I was reading on my bed and looked up. Why was I reading and not doing laundry? The only right answer to that question would be that whatever I was reading was far more important than clean clothes. And I am here to tell you that Golden Globe predictions are pretty goddamn important.
The first thing I noticed was the very white flesh of her arms and legs poking like sticks out of a pair of flannel pajamas about four sizes too small for her. I grinned and she shook her head to indicate that I was not exhibiting the proper response.
“Your pajamas magically shrunk!” I offered.
“MOM,” she said through clenched teeth. “None of my pajamas fit.”
“‘None’ is not the right word here. The ones you have on? They do not fit. One pair does not fit. And they do not fit spectacularly.” There is never a wrong time to explore semantics.
I finally got around to the laundry the following morning (and following afternoon and following night and the next following morning), and as I was putting in a load of darks I came to the same realization I have come to the last ten times I’ve loaded the washing machine.
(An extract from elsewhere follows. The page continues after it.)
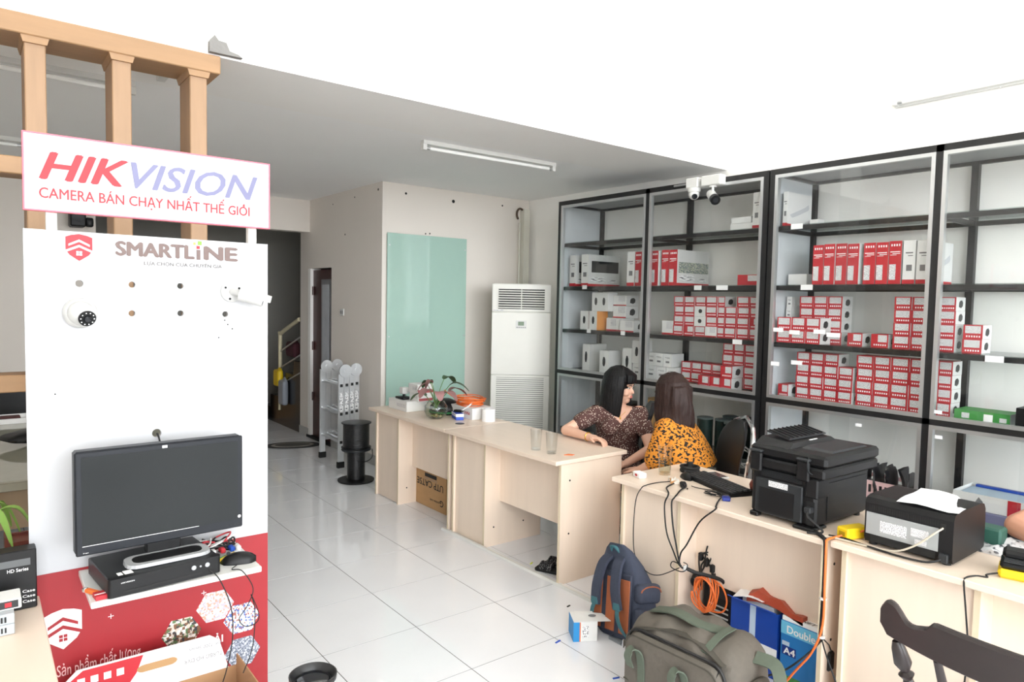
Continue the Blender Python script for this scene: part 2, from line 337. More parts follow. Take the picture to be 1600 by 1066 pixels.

God god, does Leta ever go through pajamas. There were, what, forty pairs of pajamas in her hamper? Is she getting up in the middle of the night and changing? Is she wearing them underneath her regular clothing? Are the pajamas mating and reproducing at an unsustainable rate?
And then there’s Marlo. I already knew that Marlo likes to change clothes about four times during the day on the weekends. But every time I do the laundry it’s like she’s invited every single kid in her preschool class to come over and dump their entire sock and underwear drawers into her hamper. There aren’t that many pairs of socks in all of Canada. Sorry your kids are missing socks, Ottawa. Somehow they ended up in Marlo’s hamper. I’ll get them washed and shipped to you so that your four-year-old can put on a pair, notice that the elastic at the top isn’t as tight as it was last week and then go rummage around in the drawer until they find a pair that will suffice for only the next ten minutes.